El chef Barrientos nos anunció que la cena degustación constaría de veinte “momentos” (que no tiempos, aclaró, pues no todos eran platillos comestibles, sino algunos eran solo olfateables o “tocables”; ello no nos desanimó, pues cuando menos quince sí estaban destinados al aparato digestivo). También nos habló de la “cocina molecular”, corriente a la cual pertenece “El Cielo” con sus técnicas culinarias de punta, como la ósmosis acelerada, la cocina al vacío, la esferificación, la inducción, la deconstrucción, la solidificación, el manejo de gelificantes y emulsionantes, todo tendiente al rompimiento de los esquemas tradicionales.
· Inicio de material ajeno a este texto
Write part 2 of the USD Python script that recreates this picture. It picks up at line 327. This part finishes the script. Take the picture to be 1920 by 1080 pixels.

Juan Manuel estudió su carrera en la Colegiatura Colombiana de Medellín, universidad organizadora del Encuentro al que yo asistía; luego se capacitó con el chef argentino japonés Iwao Komiyama, más su verdadero maestro fue el vasco Juan Mari Arzak, cuya escuela es la que sigue en su establecimiento. Al término de la explicación del joven chef, la consagrada Tina soltó un expresivo: “Este paisa sí se tomó en serio lo de la modernización” (paisa les dicen a los antioqueños).
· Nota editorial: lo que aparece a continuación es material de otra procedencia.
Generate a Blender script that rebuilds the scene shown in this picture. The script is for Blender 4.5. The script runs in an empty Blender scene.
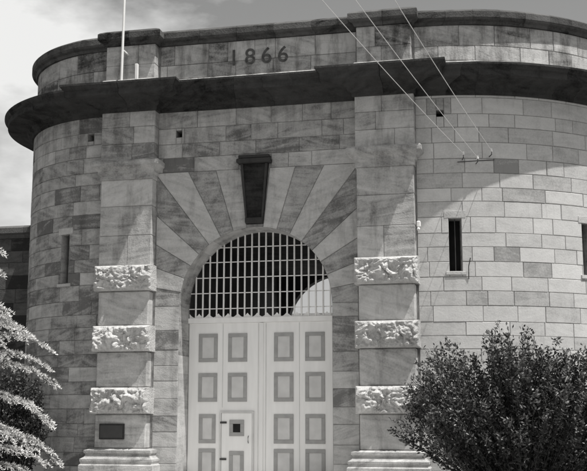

Solo a quien lo solicitaba, le entregaba el mesero lo que podría llamarse el menú: una especie de “pantone” de los que utilizan los diseñadores gráficos, esa hoja de papel como arcoíris con franjas de diversos colores, veinte en este caso. Porque siendo esta cocina embajadora de la sinestesia (la asociación de los cinco sentidos entre sí, cada uno con otro u otros), entonces esa página sin letras nos debía transmitir cuál iba a ser el curso paulatino que seguiría nuestro paladar durante aquel banquete. Cuando a los comensales menos sensibles (o imaginativos), como yo, nos veía dándole vueltas al pantone como buscándole pies y cabeza, el compasivo mesero nos traía una mica traslúcida del mismo tamaño con los nombres de los platillos, que, al sobreponerla sobre el pantone, revelaba a qué creación culinaria correspondía cada uno de los colores. Al reverso del papel encontramos mayores explicaciones sobre esta cocina “tecnoemocional” para estimular los sentidos.
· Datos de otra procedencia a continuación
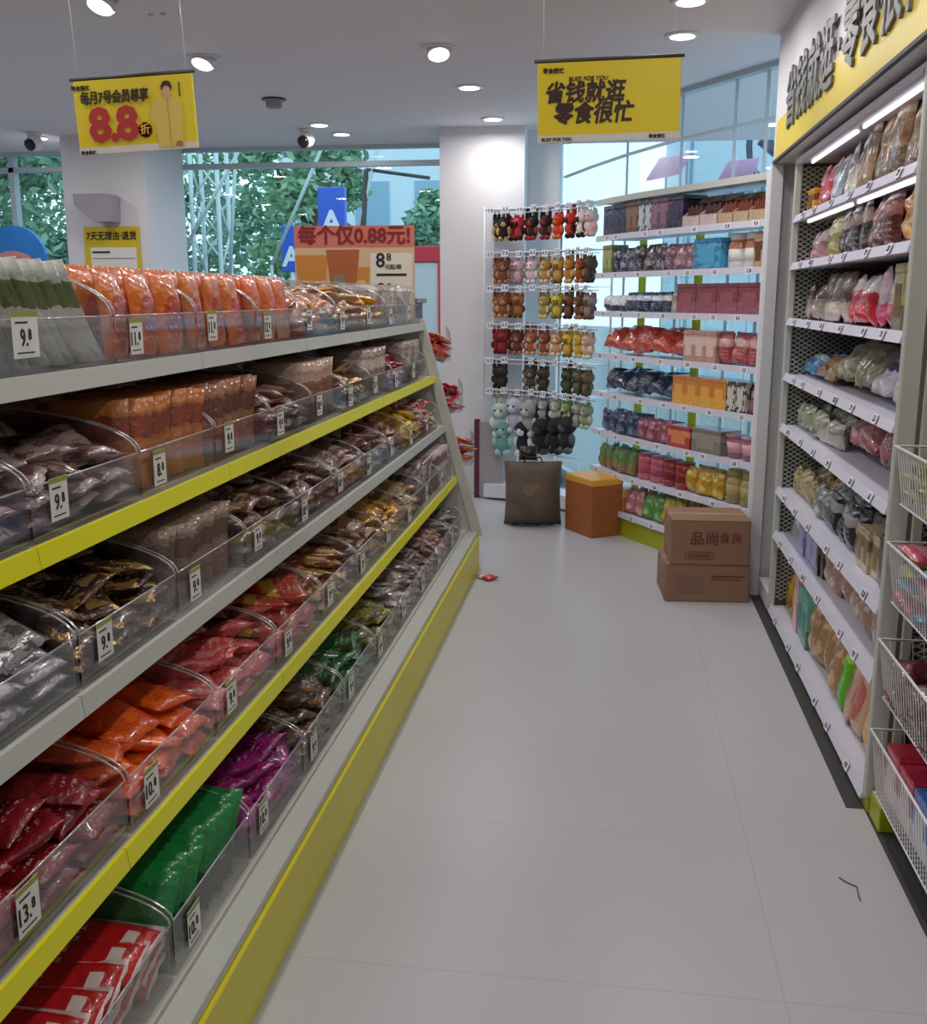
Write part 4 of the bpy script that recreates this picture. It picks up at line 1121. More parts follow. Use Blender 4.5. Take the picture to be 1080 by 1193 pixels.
# right end -> left end
Q = {
 7: [('tray', 'display_tray', '#b9a07c', '#7a3a2c', 'band', .14, .17, .18, 3, 'cream display tray with dark packs'),
     ('tray', 'display_tray', '#c8b4ae', '#4a2c28', 'band', .17, .18, .18, 2, 'pale pink display tray'),
     ('carton', 'gift_box', '#241c34', '#3a3050', 'band', .16, .19, .18, 1, 'black violet box'),
     ('carton', 'gift_box', '#6a4458', '#8a6478', 'band', .09, .19, .16, 2, 'mauve slim box'),
     ('carton', 'gift_box', '#1c2230', '#c0c8d0', 'blotch', .08, .19, .16, 2, 'black striped box'),
     ('carton', 'gift_box', '#6a4034', '#8a6050', 'band', .08, .19, .16, 2, 'brown slim box'),
     ('carton', 'gift_box', '#1a1c34', '#34385c', 'band', .09, .19, .16, 4, 'dark navy box')],
 6: [('carton', 'tea_box', '#b4946c', '#5c3c24', 'band', .09, .17, .14, 1, 'tan slim box'),
     ('jar', 'nut_jar', '#a86a40', '#d8d8d4', 'low', .17, .19, .17, 2, 'brown jar with white lid'),
     ('carton', 'storage_box', '#2c7ca4', '#4aa0c4', 'blotch', .30, .17, .17, 1, 'big teal blue box'),
     ('pouch', 'candy_bag', '#7a5460', '#b08c98', 'blotch', .15, .15, .06, 3, 'mauve bag'),
     ('pouch', 'candy_bag', '#30242c', '#8a8490', 'blotch', .15, .16, .06, 3, 'charcoal bag'),
     ('pouch', 'candy_bag', '#2a2c44', '#7c80a0', 'blotch', .14, .15, .06, 3, 'inky blue bag'),
     ('carton', 'tea_box', '#7c8044', '#a4a868', 'band', .09, .18, .12, 2, 'olive slim box')],
 5: [('carton', 'mooncake_box', '#7c3440', '#94505c', 'low', .20, .17, .15, 4, 'maroon carton'),
     ('pouch', 'wafer_bag', '#b8b0a4', '#706458', 'band', .10, .12, .05, 1, 'cream small bag'),
     ('pouch', 'wafer_bag', '#1e2c4a', '#c8ccd4', 'band', .13, .12, .06, 5, 'navy bag with white band'),
     ('pouch', 'wafer_bag', '#e0e2e6', '#2c3850', 'low', .14, .10, .06, 3, 'white bag with navy foot')],
 4: [('pouch', 'sweet_bag', '#a84448', '#c89c94', 'band', .15, .17, .07, 3, 'dusty red bag'),
     ('carton', 'cracker_box', '#bc8c80', '#d8bcae', 'band', .11, .18, .13, 3, 'pinkish beige box'),
     ('pouch', 'chilli_bag', '#b8381c', '#d4684c', 'blotch', .26, .18, .11, 5, 'large vermilion bag')],
 3: [('pouch', 'sweet_bag', '#8c4460', '#b07c90', 'band', .10, .15, .06, 1, 'wine pink bag'),
     ('carton', 'tea_box', '#2c2824', '#c8c4b8', 'blotch', .09, .17, .12, 2, 'black box with white print'),
     ('carton', 'juice_box', '#cc7c14', '#e0a440', 'low', .14, .17, .14, 4, 'orange carton'),
     ('pouch', 'chip_bag', '#1c2844', '#445070', 'blotch', .20, .16, .10, 6, 'dark navy bag')],
 2: [('cup', 'pudding_cup', '#b06c7c', '#d8a8b0', 'band', .12, .13, .12, 2, 'pink cup'),
     ('carton', 'tin_box', '#7c7468', '#948c80', 'band', .26, .14, .15, 1, 'grey olive box'),
     ('carton', 'biscuit_box', '#ac2c20', '#d87c4c', 'band', .22, .13, .14, 1, 'red box'),
     ('pouch', 'sweet_bag', '#8c3c4c', '#b87c88', 'blotch', .13, .13, .06, 3, 'berry red bag'),
     ('pouch', 'sweet_bag', '#22304c', '#5c6c8c', 'blotch', .14, .14, .07, 4, 'slate navy bag')],
 1: [('jar', 'pickle_jar', '#948444', '#b0a060', 'band', .15, .19, .15, 2, 'olive jar'),
     ('pouch', 'noodle_bag', '#c0941c', '#e0c468', 'blotch', .16, .15, .07, 3, 'golden noodle bag'),
     ('can', 'drink_can', '#a41c24', '#841018', 'band', .15, .16, .15, 2, 'deep red can'),
     ('can', 'drink_can', '#c8687c', '#b04c60', 'band', .17, .16, .17, 2, 'rose pink can'),
     ('pouch', 'noodle_bag', '#64803a', '#8a6a34', 'low', .14, .16, .06, 5, 'leaf green bag')],
 0: [('pouch', 'cookie_bag', '#8c7c3c', '#b8a868', 'blotch', .16, .15, .07, 3, 'khaki bag'),
     ('pouch', 'cookie_bag', '#a4542c', '#c88c50', 'blotch', .15, .16, .07, 2, 'rusty bag'),
     ('pouch', 'cookie_bag', '#c8a83c', '#8c6c24', 'blotch', .15, .17, .07, 2, 'straw yellow bag'),
     ('pouch', 'cookie_bag', '#4c8c3c', '#88b464', 'blotch', .15, .16, .07, 2, 'grass green bag'),
     ('pouch', 'cookie_bag', '#b8747c', '#d8b0b4', 'blotch', .13, .16, .06, 2, 'soft pink bag'),
     ('carton', 'juice_box', '#b87424', '#d8b064', 'top', .24, .15, .16, 2, 'amber carton with yellow top')],
}
for si, items in Q.items():
    tot = sum(i[5] * i[8] * (1 if i[0] != 'pouch' else .86) for i in items)
    sc = (SL - .10) / tot
    s_ = .05
    for (kind, name, base, acc, sty, w, h, t_, n, look) in items:
        for j in range(n):
            st = w * (1 if kind != 'pouch' else .86) * sc
            pp_, tg, nn = at(P, s_ + st / 2); s_ += st
            rz = atan2(-tg.y, -tg.x)
            fx = min(1.0, st / w * (.98 if kind != 'pouch' else 1.1))
            for row in range(2 if kind == 'pouch' else 1):
                me = pack_mesh(kind, name, base, acc, sty, w, h, t_, 1 + (j + row) % 3)
                dd = .025 + t_ / 2 + row * (t_ + .02)
                q2 = pp_ + nn * dd
                if kind == 'pouch':
                    big = 'vermilion' in look or 'dark navy' in look
                    a = (-.75 if big else -.12) + rnd(-.1, .1)
                    q2 = pp_ + nn * (dd + h / 2 * abs(sin(a)) * .8)
                    o = obj(name, me, None, (q2.x, q2.y, CZ[si] + h / 2 * cos(a) + t_ * .45 * abs(sin(a))), (a, rnd(-.05, .05), rz + rnd(-.08, .08)))
                    o.scale = (fx, 1, 1)
                else:
                    o = obj(name, me, None, (q2.x, q2.y, CZ[si]), (0, 0, rz))
                    o.scale = (fx, min(fx, .27 / t_) if kind in ('can', 'jar', 'cup') else 1, 1)
                tag(o, f'{look} on the {CW[si]} shelf of the curved window unit', 'packaged goods', f'{look}s, {CW[si]} curved shelf')

# ================================================================ toy rack at the left end of the curve
T = [(-.165, 7.16), (-.28, 7.34), (-.42, 7.50), (-.58, 7.63), (-.76, 7.73), (-.97, 7.79)]
TL = arclen(T)[-1]
TZ = [.86, 1.09, 1.35, 1.62, 1.87, 2.18]
tr = thing('toy_rack', 'clear and white wire rack of hanging toys in front of the central column', 'shop rack', (0, 0, 0))
for i, z in enumerate(TZ):
    s = MB().strip(T, .0, .16, z - .004, z).build('clear_shelf', M_edge, tr)
    MB().tube([(x, y, z) for x, y in T], .005, 6).tube([(x, y, z - .03) for x, y in T], .003, 6).build('front_rail', M_wire, s)
    if i < 5 or i == 5:
        hk = MB().tube([(x, y, z - .025) for x, y in offset(T, .07)], .003, 5)
        hk.build('hook_bar', M_wire, s)
    for j in range(9):
        if (i, j) in ((2, 5), (1, 6)): continue
        pp_, tg, nn = at(T, .05 + j * (TL - .1) / 8); q = pp_ - nn * .007
        shelf_tag(s, (q.x, q.y, z - .012 + .008 * (j % 2)), (radians(-8), 0, atan2(-tg.y, -tg.x)), PR[(i + j) % 8], .052, .048)
for k in (0, 2.5, 5):
    p = T[int(k)] if k != 2.5 else ((T[2][0] + T[3][0]) / 2, (T[2][1] + T[3][1]) / 2)
    n_ = at(T, TL * k / 5)[2]
    MB().tube([(p[0] + n_.x * .17, p[1] + n_.y * .17, 0.02), (p[0] + n_.x * .17, p[1] + n_.y * .17, 2.2)], .008, 8).build('rear_post', M_wire, tr)
MB().tube([(-.97, 7.79, .80), (-.97, 7.79, 2.2)], .005, 6).build('front_post', M_wire, tr)
MB().strip(T, .0, .20, .02, .12).build('base', M_steel, tr)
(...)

En cada uno de los veinte “momentos” se cambian los platos y los cubiertos, todos ellos –vajilla y cuchillería- de diseños diferentes y ultramodernos, fabricados de manera artesanal especialmente para “El Cielo”. Nuestra mesa de doce personas era atendida por seis meseros, asimismo uniformados de modo impecable; necesariamente se trata de hombres jóvenes, pues caminan varios kilómetros diarios en el desempeño de su trabajo, y no porque la cocina esté alejada del comedor.

Antes de que se sirviera el primer plato, me ausenté para lavarme las manos y al volver a la mesa ya estaba colocado éste en mi lugar. Sobre una hermosa pieza de cerámica blanca con forma irregular y ondulada, aproximadamente rectangular, se encontraba un pequeño cúmulo de hielo molido del que se elevaba un hilo de vapor color azul (cielo, ¿me creerían?) y junto a él aparecía un tubito como gotero o pequeña probeta, lleno de un líquido igualmente azul, y una especie de pastilla blanca muy parecida a las que acostumbramos de menta. Como mis vecinos ya habían dado buena cuenta de sus porciones, pregunté a Sonia Serna cómo debía proceder, quien escuetamente me dijo “Cómetela”. Cuando ya iba a hacerlo, me aclaró: “Primero ponle ese líquido”; así lo hice y para mi sorpresa la pastilla blanca se hinchó enormemente y se convirtió en una toalla húmeda para complacer al sentido del tacto (y de paso limpiar las manos).